A graduate student at MIT at the time, his work involved quickly following up on anything spotted by LIGO’s twin detectors.
“People thought it must be some test that someone had put into the data, because that’s the thing that we do to make sure that everything is working,” Dr. Essick said. “But pretty quickly it was realized that, no, it was a real signal. So then we all sort of scrambled to figure out what to do, who we needed to tell.”
Since then LIGO has increased in sensitivity and is now joined by Virgo and KAGRA, two partner detectors located in Italy and Japan respectively. The experiment now spots a merger of black holes about every three days on average, with a catalogue of detections that now runs into the hundreds.

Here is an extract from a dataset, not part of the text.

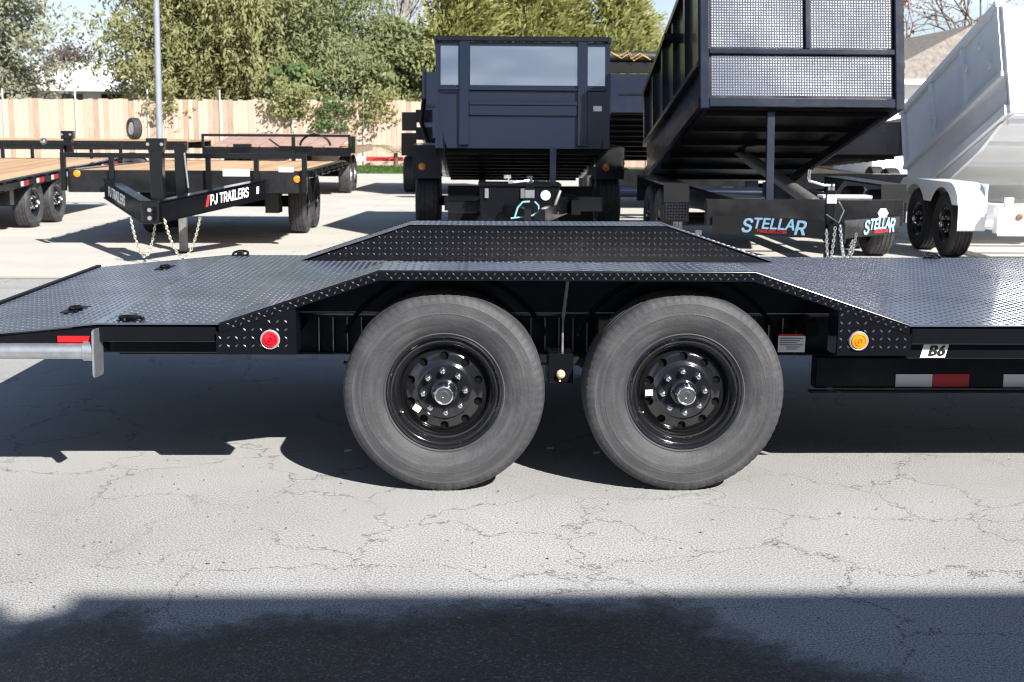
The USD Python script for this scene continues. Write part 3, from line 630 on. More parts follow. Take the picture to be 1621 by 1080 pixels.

Scientists report cosmic hum that may come from clusters of massive black holes
Canada plays a role in handling the vast data stream from LIGO, and Canadian researchers, including Dr. McIver and Dr. Essick, work with the data from the experiment to glean new information about black holes and other massive objects that populate the universe and generate the strongest gravitational fields known. And, as always, the search is on for a divergence from Einstein’s equations that might yield a clue to a deeper theory about gravity, space and time at the most fundamental level.
Meanwhile, LIGO has blazed a trail for a future detector called LISA that would fly into space and measure gravitational waves at longer wavelengths as a way to explore the characteristics of giant black holes whose mergers were part of the building of the galaxies that populate the universe.
“I think with LIGO, the thing that you’re constantly reminded of is just how much it’s the tip of the iceberg,” said Daryl Haggard, a McGill University astrophysicist and Canadian spokesperson for LISA. “We just are barely starting to understand how to use this probe of our universe, and that’s just so exciting. Every single discovery is still rich with potential.”